Foreigners holding Chinese shares appear largely unworried by the latest dive on domestic markets, with some even looking to pick up bargains if the removal of an emergency stock sale ban unleashes a bigger plunge. The six-month ban on sales by listed companies' major shareholders, imposed during the height of a rout last summer, is due expire on January 8. But following this week's fresh bout of brutal volatility, reports on Wednesday suggested it will be extended.
The uncertainty highlights the tricky nature of the authorities' task in stabilising the market. Three trading sessions into 2016, Shanghai-listed shares have lost $240 billion of their value after a peak-to-trough drop last year of around 45 percent. Whenever the selling ban is eventually relaxed, it will unlock up to 1.24 trillion yuan ($190 billion) worth of shares, flooding the Chinese bourses with yet more supply.
Many investors hope Beijing will spread the process out but Citi analysts estimate that if the ban is lifted abruptly, this could create 100 billion yuan a month in selling pressure for a while afterwards.

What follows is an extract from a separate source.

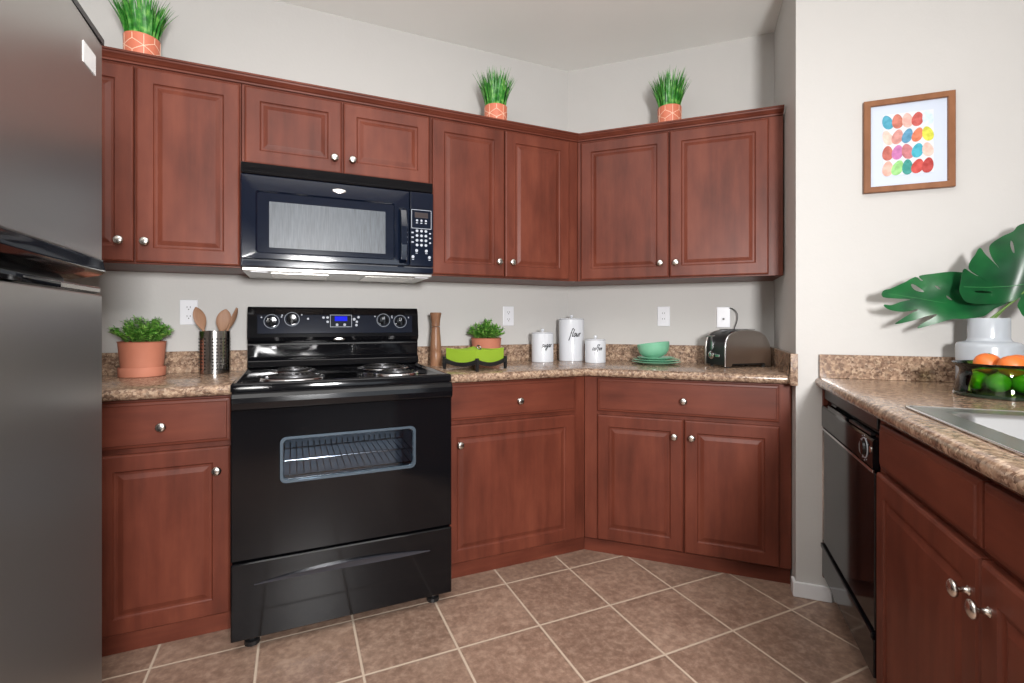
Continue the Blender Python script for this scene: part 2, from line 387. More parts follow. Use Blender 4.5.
mb.prism([Bw(LB+.006, .611), Bw(LB+.006, .621), Bw(LB-.021, .621), Bw(LB-.021, .5825), Bw(LB-.0015,.5825), Bw(LB-.0015,.611)], .856, .986)
part('side_splash', mb, 'granite', t, bevel=.002)

# ---------------------------------------------------------------- peninsula (frame R: x = d, y = t)
RT = 1.178
def runR(prof, d0, d1, holes=None): return MB().loops([[(d, tt, z) for tt, z in prof] for d in (d0, d1)])
t = thing('countertop', 'R', (1.4, 1.5, ZC), 'brown speckled laminate countertop holding the sink and fruit bowl at right', 'countertop')
SX0, SX1, SY0, SY1 = 1.36, 2.13, 1.255, 1.70     # cutout
edge = [(SY0, .856), (1.200, .856), (1.187, .857), (1.180, .863), (RT, .873), (1.180, .884), (1.186, .890), (1.196, ZC), (SY0, ZC)]
mb = runR(edge, .6115, 2.40)
mb.box(.6115, SX0, SY0, 1.86, .856, ZC).box(SX1, 2.40, SY0, 1.86, .856, ZC).box(SX0, SX1, SY1, 1.86, .856, ZC)
part('worktop', mb, 'granite', t, smooth=40)
part('backsplash', MB().box(.6110, .630, 1.190, 1.86, ZC+.0002, .986), 'granite', t, bevel=.002)
# sink
t = thing('kitchen_sink', 'R', (1.74, 1.48, ZC), 'stainless steel drop-in double sink set in the right countertop', 'sink')
def rrect(x0, x1, y0, y1, r, z, n=6):
    out = []
    for cx, cy, a0 in ((x1-r, y1-r, 0), (x0+r, y1-r, 90), (x0+r, y0+r, 180), (x1-r, y0+r, 270)):
        for i in range(n+1):
            a = math.radians(a0+90*i/n); out.append((cx+r*math.cos(a), cy+r*math.sin(a), z))
    return out
bas = [(1.40, 1.735), (1.775, 2.09)]; by0, by1 = 1.30, 1.64
rim = MB(); x0, x1, y0, y1 = 1.335, 2.155, 1.238, 1.730
zr = ZC+.005
# rim as strips around two basins
rim.box(x0, bas[0][0]-.012, y0, y1, ZC, zr).box(bas[1][1]+.012, x1, y0, y1, ZC, zr).box(bas[0][0]-.012, bas[1][1]+.012, y0, by0-.012, ZC, zr)
rim.box(bas[0][0]-.012, bas[1][1]+.012, by1+.012, y1, ZC, zr).box(bas[0][1]+.012, bas[1][0]-.012, by0-.012, by1+.012, ZC, zr)
part('rim', rim, 'sink_steel', t)
rl = MB().tube(rrect(x0, x1, y0, y1, .02, ZC+.0035), .0035, 6, closed=True); part('rim_edge', rl, 'chrome', t, smooth=60)
for bx0, bx1 in bas:
    mb = MB(); rings = []
    q = lambda e, z, r: rrect(bx0-e, bx1+e, by0-e, by1+e, r, z)
    # outer square collar joined to rounded basin
    rings = [q(.012, zr, .004), q(.010, zr+.0004, .03), q(.002, zr-.001, .045), q(-.004, zr-.012, .05), q(-.012, .76, .055), q(-.03, .725, .05), q(-.09, .720, .03)]
    mb.loops(rings, cap0=False)
    part('basin', mb, 'sink_steel', t, smooth=45)
    part('drain', MB().lathe([(.04, 0), (.042, .003), (.03, .004), (.028, .001)], ((bx0+bx1)/2, (by0+by1)/2, .7205), n=24), 'chrome', t, smooth=40)
# dishwasher
DF = 1.204
t = thing('dishwasher', 'R', (.92, DF, 0), 'black built-in dishwasher between the white wall and sink cabinet', 'dishwasher')
dx0, dx1 = .632, 1.236
part('tub', MB().box(dx0, dx1, DF+.03, 1.80, .06, .85), 'black_satin', t)
part('top_strip', MB().box(dx0, dx1, DF+.002, DF+.03, .812, .850), 'black_satin', t, bevel=.002)
cp = MB(); 
prof = [(DF+.03, .700), (DF-.004, .700), (DF-.008, .704), (DF-.008, .778), (DF-.004, .784), (DF+.012, .788), (DF+.014, .804), (DF+.004, .810), (DF+.03, .810)]
cp.loops([[(d, tt, z) for tt, z in prof] for d in (dx0, dx1)])
cpo = part('control_panel', cp, 'black', t)
part('latch', MB().box(dx0+.10, dx0+.34, DF-.009, DF+.008, .785, .800), 'black', t, bevel=.003)
part('vent', MB().box(dx0+.36, dx1-.03, DF-.004, DF+.008, .789, .797), 'black_satin', t, bevel=.001)
kb = MB().lathe([(.026, 0), (.026, .002), (.022, .003), (.020, .009), (.017, .010), (.004, .0105)], (1.165, DF-.008, .745), 'Y', 28)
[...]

With Beijing's intentions so difficult to judge, most investors accept that they must keep calm and carry on. "We try not to focus on the share overhang issue," said Nicholas Yeo, head of Chinese equities at Aberdeen Asset Management. He has made very few changes to his portfolios of China A-shares, which are listed on mainland markets dominated by local investors.

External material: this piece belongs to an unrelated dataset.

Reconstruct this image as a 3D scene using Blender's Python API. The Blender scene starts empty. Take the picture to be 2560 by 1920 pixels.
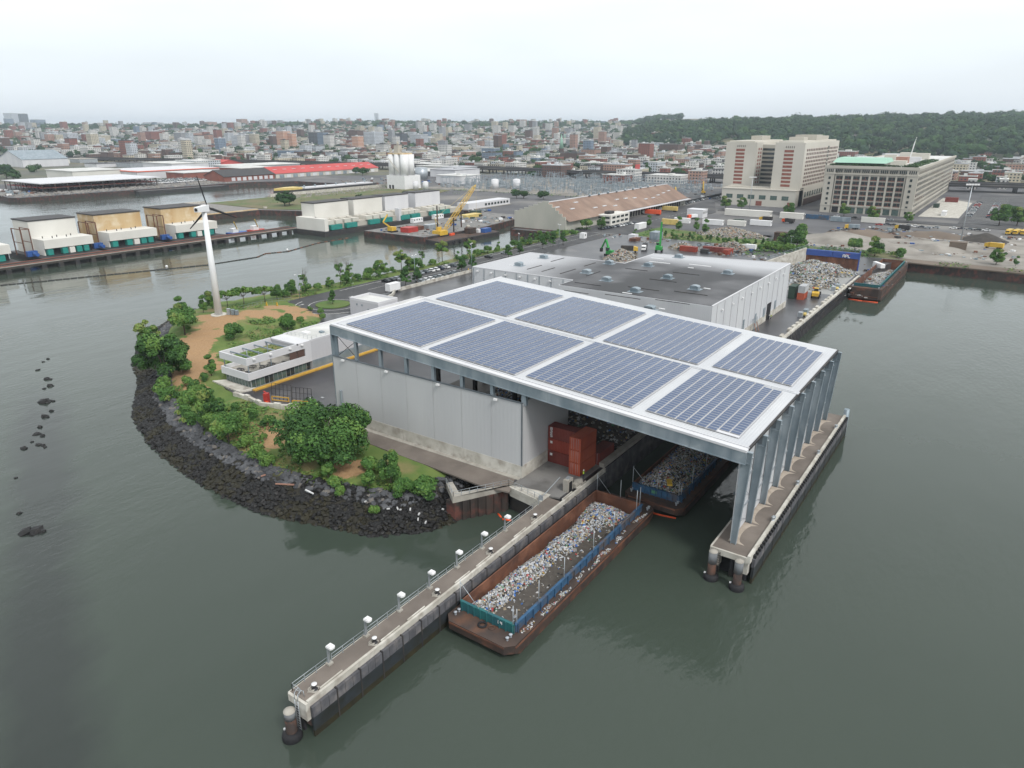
import bpy, math, random
from math import sin, cos, pi, radians, sqrt, atan2, hypot
from mathutils import noise as mnoise, Vector
import numpy as np
R = random.Random(7)
sc = bpy.context.scene
COL = sc.collection
# ---------------------------------------------------------------- camera
FPX = 1775.0; PITCH = math.atan(642 / FPX); CAMH = 67.3; YAW = radians(34.97)
cam = bpy.data.cameras.new('camera'); camo = bpy.data.objects.new('camera', cam); COL.objects.link(camo)
cam.sensor_width = 36; cam.lens = FPX / 2560 * 36; cam.clip_start = 1; cam.clip_end = 30000
camo.location = (0, 0, CAMH); camo.rotation_euler = (pi / 2 - PITCH, 0, YAW)
sc.camera = camo
# ---------------------------------------------------------------- world: overcast sky
w = bpy.data.worlds.new('World'); sc.world = w; w.use_nodes = True
nt = w.node_tree; nt.nodes.clear(); L = nt.links.new
def N(t, tree=None, **kw):
    n = (tree or nt).nodes.new(t)
    for k, v in kw.items(): setattr(n, k, v)
    return n
SUN_EL, SUN_ROT = radians(48), radians(70)
sky = N('ShaderNodeTexSky', sky_type='NISHITA', sun_disc=False, sun_elevation=SUN_EL, sun_rotation=SUN_ROT, air_density=1.0, dust_density=3.0)
tc = N('ShaderNodeTexCoord'); sep = N('ShaderNodeSeparateXYZ'); L(tc.outputs['Generated'], sep.inputs[0])
ramp = N('ShaderNodeValToRGB'); L(sep.outputs['Z'], ramp.inputs[0])
cr = ramp.color_ramp; cr.elements[0].position = 0.0; cr.elements[0].color = (5.3, 5.7, 6.1, 1)
cr.elements[1].position = 1.0; cr.elements[1].color = (7.2, 7.45, 7.6, 1)
e = cr.elements.new(0.045); e.color = (5.8, 6.25, 6.6, 1)
e = cr.elements.new(0.12); e.color = (6.5, 7.0, 7.3, 1)
e = cr.elements.new(0.25); e.color = (7.4, 7.75, 7.9, 1)
mp = N('ShaderNodeMapping'); mp.inputs['Scale'].default_value = (1.5, 1.5, 7.0); L(tc.outputs['Generated'], mp.inputs[0])
cn = N('ShaderNodeTexNoise'); cn.inputs['Scale'].default_value = 1.6; cn.inputs['Detail'].default_value = 5; L(mp.outputs[0], cn.inputs['Vector'])
mr = N('ShaderNodeMapRange'); mr.inputs['To Min'].default_value = 0.94; mr.inputs['To Max'].default_value = 1.06
mr.inputs['From Min'].default_value = .3; mr.inputs['From Max'].default_value = .7; L(cn.outputs[0], mr.inputs[0])
mul = N('ShaderNodeVectorMath', operation='SCALE'); L(ramp.outputs[0], mul.inputs[0]); L(mr.outputs[0], mul.inputs['Scale'])
mix = N('ShaderNodeMix', data_type='RGBA'); mix.inputs['Factor'].default_value = 0.93
L(sky.outputs[0], mix.inputs['A']); L(mul.outputs[0], mix.inputs['B'])
bg = N('ShaderNodeBackground'); bg.inputs['Strength'].default_value = 0.1; L(mix.outputs['Result'], bg.inputs[0])
wo = N('ShaderNodeOutputWorld'); L(bg.outputs[0], wo.inputs[0])
sun = bpy.data.lights.new('sun', 'SUN'); sun.energy = 1.45; sun.angle = radians(14); sun.color = (1, .97, .93)
suno = bpy.data.objects.new('sun', sun); COL.objects.link(suno)
suno.rotation_euler = (pi / 2 - SUN_EL, 0, SUN_ROT + pi * 0)  # soft light from the upper right behind the camera
sc.view_settings.view_transform = 'Standard'; sc.view_settings.look = 'None'; sc.view_settings.exposure = 0.7; sc.view_settings.gamma = 1
sc.cycles.max_bounces = 5; sc.cycles.diffuse_bounces = 2; sc.cycles.glossy_bounces = 3; sc.cycles.volume_bounces = 0
sc.cycles.transmission_bounces = 3; sc.cycles.use_denoising = True
sc.cycles.volume_step_rate = 10
# ---------------------------------------------------------------- pixel -> world point on a level plane
CP, SP = cos(PITCH), sin(PITCH); RD = (cos(YAW), sin(YAW)); FD = (-sin(YAW), cos(YAW))
def at(px, py, z=5.0):
    u, v = px - 1280, py - 960
    dn = v * CP + FPX * SP; fw = FPX * CP - v * SP; t = (CAMH - z) / dn
    return (t * (u * RD[0] + fw * FD[0]), t * (u * RD[1] + fw * FD[1]))
def az(px, dist):
    fw = hypot(FPX, 642); u = px - 1280
    return (dist * (u / fw * RD[0] + FD[0]), dist * (u / fw * RD[1] + FD[1]))
def inv(x, y, z=5):
    r = x * RD[0] + y * RD[1]; g = x * FD[0] + y * FD[1]; d = CAMH - z
    zc = g * CP + d * SP; return (1280 + FPX * r / zc, 960 + FPX * (d * CP - g * SP) / zc)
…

Yeo said the uncertainty can suit the Chinese authorities. "It is all very opaque. There is an advantage in keeping the market guessing. It could even be that they are giving instructions already to the big investors." he added. Investors such as Yeo note that while the violent swings of recent days are bad for market confidence, they do not have a huge impact on major global funds' China strategy. A-share markets largely remain the preserve of small-time local investors who account for 85 percent of daily trade. Foreign investors are estimated to hold only around 2 percent of the total.
Karine Hirn, Hong Kong-based partner for asset manager East Capital, said the removal or retention of the share sale freeze would make little difference to her fund. "People have been positioning with the belief everyone will be selling on January 8. (But) even if they extend it, in six months' time you will have the same problem again," she said. "In this time of high volatility, the key thing is to make sure all your holdings are long-term investments. We don't tend to trade back and forth when you get this kind of market."
Emerging market veteran Gary Greenberg at Hermes in London said that with so much uncertainty about the Chinese economy, the slump in the value of the yuan currency and the government's market interventions, it was "difficult to be a China bull". Nevertheless, the recent fall in share prices made them more tempting, and if the authorities suddenly ended the selling ban this could provide too good an opportunity to miss.
"If I were them I would allow the selling to take place over an extended time period (9 to 12 months)," Greenberg said. "If Beijing announced the ban on selling was to be lifted and it resulted in a dramatic plunge in share prices, it would represent a buying opportunity we'd take, because the share prices would temporarily be artificially depressed."
The China market is not for the faint-hearted. A-shares' annual turnover velocity - the ratio of trade turnover to market capitalisation - was 500 percent last year, compared with a 90 percent average across markets in the G20 group of big economies, analysts at Citi calculate.
Margin financing - money borrowed to buy securities and a measure of speculative activity - peaked at 10 percent of the free float of Chinese shares last June, according to asset manager GAM. In markets such as the United States, the figure is below 2 percent. So foreign funds that have dipped their toes in the murky waters of mainland Chinese shares tend to have a stronger stomach for risk than most. Their allocations are also usually small enough to allow them to sit it out without too much damage to overall fund performance. Investors also point out that the vast Shanghai and Shenzhen markets contain many good companies whose shares are bought and sold indiscriminately by local punters, regardless of the firms' business performances.
Wim-Hein Pals, head of emerging equities at Robeco, remains bullish on A-shares, but they make up less than 2 percent of his portfolio. "If there is one market where you have to be selective, it is China A," he said, adding that less than a 10th of mainland-listed shares had viable business models and reasonable price valuations. Picking the right stock was also important among H-shares, those of mainland companies mainly listed in Hong Kong.
"We are bullish on the China consumer and services but cautious on the industrial side. That's how we position both on H- and A-shares," he said. Pals called the likely effect of the sale ban relaxation "marginal", saying it could affect less than 1 percent of the tradeable market capitalisation.
One motivation is the hope that A-shares will eventually be included in indexes run by global providers such as MSCI, which are the yardstick for funds investing trillions of dollars. Last year MSCI opted against adding A-shares to its mainstream indexes, but with their entry considered inevitable in the next year or two, many investors are keen to get in on the ground floor. "During a high-volatility period ... if you want to reposition that's a good time to do it, as there are some good stocks being hammered without any fundamental reasons," Hirn said.